(after stating the facts.) The law did not authorize any but a written contract to be made with appellant (Kirby’s Digest, § 7615), and the written contract in evidence, made presumably under the above section, could not be changed or contradicted by parol testimony. Parol evidence could not be adduced to show a different contract from that authorized by law. Sec. 7615, supra. The contract which appellant introduced and upon which his suit was grounded was unambiguous as to the time for which appellant was employed and the wages to be paid him. Any prior propositions or contemporaneous agreements which tended to vary or conflict with the written contract should have been excluded by the court.

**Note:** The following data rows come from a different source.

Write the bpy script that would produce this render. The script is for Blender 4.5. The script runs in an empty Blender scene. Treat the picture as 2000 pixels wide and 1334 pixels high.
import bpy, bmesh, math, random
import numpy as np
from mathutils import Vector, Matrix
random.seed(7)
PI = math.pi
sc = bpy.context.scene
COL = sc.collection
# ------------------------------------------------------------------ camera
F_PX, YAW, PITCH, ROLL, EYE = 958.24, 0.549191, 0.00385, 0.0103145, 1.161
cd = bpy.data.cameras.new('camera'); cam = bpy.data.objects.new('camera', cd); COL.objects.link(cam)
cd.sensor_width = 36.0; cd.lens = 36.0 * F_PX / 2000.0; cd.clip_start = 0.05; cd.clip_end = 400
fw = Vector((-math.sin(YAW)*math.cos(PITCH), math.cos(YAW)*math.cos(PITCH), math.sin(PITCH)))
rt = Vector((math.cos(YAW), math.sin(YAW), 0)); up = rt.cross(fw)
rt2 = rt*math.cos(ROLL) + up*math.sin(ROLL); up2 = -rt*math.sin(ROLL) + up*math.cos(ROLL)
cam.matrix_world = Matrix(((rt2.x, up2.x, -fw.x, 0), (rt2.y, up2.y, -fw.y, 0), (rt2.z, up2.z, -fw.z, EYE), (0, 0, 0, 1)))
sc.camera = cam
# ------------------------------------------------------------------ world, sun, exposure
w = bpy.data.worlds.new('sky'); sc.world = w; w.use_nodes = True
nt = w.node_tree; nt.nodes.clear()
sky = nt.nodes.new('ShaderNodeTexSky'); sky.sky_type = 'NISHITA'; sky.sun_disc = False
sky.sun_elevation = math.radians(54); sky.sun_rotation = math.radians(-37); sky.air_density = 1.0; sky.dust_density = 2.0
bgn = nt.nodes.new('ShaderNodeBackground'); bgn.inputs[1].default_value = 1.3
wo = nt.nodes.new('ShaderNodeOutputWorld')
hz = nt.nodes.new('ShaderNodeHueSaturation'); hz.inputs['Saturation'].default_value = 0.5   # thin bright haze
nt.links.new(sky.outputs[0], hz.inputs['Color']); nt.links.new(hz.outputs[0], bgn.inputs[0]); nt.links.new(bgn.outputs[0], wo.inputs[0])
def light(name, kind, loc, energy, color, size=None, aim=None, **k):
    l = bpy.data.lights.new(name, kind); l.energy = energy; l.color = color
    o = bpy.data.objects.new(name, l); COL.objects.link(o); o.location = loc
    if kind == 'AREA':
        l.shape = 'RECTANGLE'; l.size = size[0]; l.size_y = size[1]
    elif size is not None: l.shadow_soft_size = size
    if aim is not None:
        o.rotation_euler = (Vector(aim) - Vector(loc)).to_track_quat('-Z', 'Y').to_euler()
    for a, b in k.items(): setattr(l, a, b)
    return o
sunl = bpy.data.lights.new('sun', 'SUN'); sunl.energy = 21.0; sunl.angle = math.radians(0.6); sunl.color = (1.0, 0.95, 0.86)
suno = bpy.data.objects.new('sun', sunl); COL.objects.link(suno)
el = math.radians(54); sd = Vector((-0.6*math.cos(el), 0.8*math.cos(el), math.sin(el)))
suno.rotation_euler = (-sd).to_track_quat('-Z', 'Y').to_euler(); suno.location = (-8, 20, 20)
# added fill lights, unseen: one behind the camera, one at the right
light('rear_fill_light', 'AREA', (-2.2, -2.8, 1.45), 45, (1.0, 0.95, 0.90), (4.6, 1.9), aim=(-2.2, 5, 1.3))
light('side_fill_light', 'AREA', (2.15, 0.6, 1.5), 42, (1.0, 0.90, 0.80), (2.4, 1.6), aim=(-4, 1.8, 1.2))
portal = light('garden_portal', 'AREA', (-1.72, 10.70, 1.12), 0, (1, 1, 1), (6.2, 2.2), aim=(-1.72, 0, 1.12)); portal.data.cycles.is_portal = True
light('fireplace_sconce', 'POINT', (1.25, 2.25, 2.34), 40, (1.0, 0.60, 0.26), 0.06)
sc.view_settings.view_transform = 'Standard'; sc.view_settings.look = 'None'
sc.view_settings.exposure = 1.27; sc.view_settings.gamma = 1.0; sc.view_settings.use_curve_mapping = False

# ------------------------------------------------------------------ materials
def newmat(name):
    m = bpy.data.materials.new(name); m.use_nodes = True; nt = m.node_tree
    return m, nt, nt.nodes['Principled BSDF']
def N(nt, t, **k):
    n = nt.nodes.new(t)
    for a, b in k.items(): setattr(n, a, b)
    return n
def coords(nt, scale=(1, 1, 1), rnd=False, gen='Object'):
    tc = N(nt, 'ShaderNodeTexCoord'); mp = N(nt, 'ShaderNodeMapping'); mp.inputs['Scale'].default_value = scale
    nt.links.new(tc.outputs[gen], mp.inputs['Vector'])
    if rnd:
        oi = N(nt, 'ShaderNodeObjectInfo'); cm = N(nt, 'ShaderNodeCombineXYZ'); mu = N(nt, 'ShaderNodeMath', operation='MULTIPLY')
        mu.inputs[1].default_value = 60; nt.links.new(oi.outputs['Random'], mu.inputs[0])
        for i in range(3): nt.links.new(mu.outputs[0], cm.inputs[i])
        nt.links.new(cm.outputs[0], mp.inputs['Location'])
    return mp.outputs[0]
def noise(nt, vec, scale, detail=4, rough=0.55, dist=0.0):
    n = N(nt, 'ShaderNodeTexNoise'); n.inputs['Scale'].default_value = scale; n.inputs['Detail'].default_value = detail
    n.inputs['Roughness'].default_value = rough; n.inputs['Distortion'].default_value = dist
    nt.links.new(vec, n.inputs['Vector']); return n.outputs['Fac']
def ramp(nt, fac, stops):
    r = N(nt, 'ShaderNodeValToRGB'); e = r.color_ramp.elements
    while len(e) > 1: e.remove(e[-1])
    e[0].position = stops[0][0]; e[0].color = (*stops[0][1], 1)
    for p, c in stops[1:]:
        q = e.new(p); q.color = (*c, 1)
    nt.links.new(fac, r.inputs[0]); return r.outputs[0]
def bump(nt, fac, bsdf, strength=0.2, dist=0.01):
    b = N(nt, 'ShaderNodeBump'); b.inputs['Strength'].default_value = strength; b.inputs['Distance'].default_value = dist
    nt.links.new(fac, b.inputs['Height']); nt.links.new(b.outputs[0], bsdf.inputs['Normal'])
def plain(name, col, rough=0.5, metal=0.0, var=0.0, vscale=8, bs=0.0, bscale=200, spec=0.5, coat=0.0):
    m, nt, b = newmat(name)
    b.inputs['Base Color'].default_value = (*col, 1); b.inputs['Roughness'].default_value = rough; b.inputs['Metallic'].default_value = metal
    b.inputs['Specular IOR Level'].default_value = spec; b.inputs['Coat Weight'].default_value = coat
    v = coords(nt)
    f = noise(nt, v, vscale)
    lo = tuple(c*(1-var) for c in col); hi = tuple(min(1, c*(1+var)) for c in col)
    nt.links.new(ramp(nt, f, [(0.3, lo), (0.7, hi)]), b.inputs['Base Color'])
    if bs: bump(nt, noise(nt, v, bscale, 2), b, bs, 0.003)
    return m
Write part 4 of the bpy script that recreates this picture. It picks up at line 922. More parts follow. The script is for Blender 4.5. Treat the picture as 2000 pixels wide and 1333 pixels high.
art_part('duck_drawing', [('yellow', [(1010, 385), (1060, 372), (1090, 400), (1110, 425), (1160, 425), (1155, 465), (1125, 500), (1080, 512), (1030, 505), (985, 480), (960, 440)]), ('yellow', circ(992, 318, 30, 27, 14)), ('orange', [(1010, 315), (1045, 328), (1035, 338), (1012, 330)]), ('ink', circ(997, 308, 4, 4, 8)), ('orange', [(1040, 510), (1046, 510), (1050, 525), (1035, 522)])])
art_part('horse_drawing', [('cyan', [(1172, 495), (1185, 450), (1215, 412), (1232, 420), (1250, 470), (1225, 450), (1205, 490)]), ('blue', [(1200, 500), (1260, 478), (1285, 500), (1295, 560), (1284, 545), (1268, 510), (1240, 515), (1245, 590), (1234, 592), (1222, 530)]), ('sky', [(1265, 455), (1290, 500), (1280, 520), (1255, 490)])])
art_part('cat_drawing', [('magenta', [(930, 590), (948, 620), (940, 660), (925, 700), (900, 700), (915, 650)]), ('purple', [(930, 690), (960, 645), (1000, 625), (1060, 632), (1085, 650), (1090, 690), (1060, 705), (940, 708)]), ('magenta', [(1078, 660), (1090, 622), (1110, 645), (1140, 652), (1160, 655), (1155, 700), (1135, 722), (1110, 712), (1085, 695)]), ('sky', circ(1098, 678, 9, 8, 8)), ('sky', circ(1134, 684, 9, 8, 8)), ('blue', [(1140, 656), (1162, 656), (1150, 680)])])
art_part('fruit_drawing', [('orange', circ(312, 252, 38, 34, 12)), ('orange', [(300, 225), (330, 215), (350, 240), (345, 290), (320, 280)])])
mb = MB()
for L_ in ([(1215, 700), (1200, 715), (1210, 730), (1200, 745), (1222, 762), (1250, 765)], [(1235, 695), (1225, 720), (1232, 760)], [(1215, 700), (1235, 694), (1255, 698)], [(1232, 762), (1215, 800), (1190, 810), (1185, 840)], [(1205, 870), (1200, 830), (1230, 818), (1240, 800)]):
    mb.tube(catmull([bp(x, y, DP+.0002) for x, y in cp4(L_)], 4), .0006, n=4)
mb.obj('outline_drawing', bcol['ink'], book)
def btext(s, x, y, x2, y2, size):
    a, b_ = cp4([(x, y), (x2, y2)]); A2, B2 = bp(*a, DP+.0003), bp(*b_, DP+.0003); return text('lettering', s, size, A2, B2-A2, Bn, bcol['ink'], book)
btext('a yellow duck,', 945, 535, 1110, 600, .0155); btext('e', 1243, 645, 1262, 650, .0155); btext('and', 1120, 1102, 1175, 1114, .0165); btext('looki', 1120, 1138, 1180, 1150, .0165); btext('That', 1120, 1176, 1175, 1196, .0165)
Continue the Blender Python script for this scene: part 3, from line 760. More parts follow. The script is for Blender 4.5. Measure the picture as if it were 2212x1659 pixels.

The court erred in its rulings, both in the admission of testimony and the declaration of law. The appellant’s prayer for instruction should have been granted. See Barry-Wehmiller Mach. Co. v. Thompson, 83 Ark. 287; Soudan Planting Co. v. Stevenson, 83 Ark. 171; Arden Lumber Co. v. Henderson Iron Works & Supply Co., 83 Ark. 240; Johnson v. Hughes, 83 Ark. 105; Lower v. Hickman, 80 Ark. 505; Thomas v. Johnson, 78 Ark. 574; Anderson v. Wainwright, 67 Ark. 62; Rector v. Bernaschina, 64 Ark. 650; Jenkins v. Shinn, 55 Ark. 352; Ritchie v. Frazier, 50 Ark. 393. Here the contract was complete in itself, and there was nothing about it 'that needed to be explained.
The judgment is therefore reversed, and the cause is remanded for a new trial.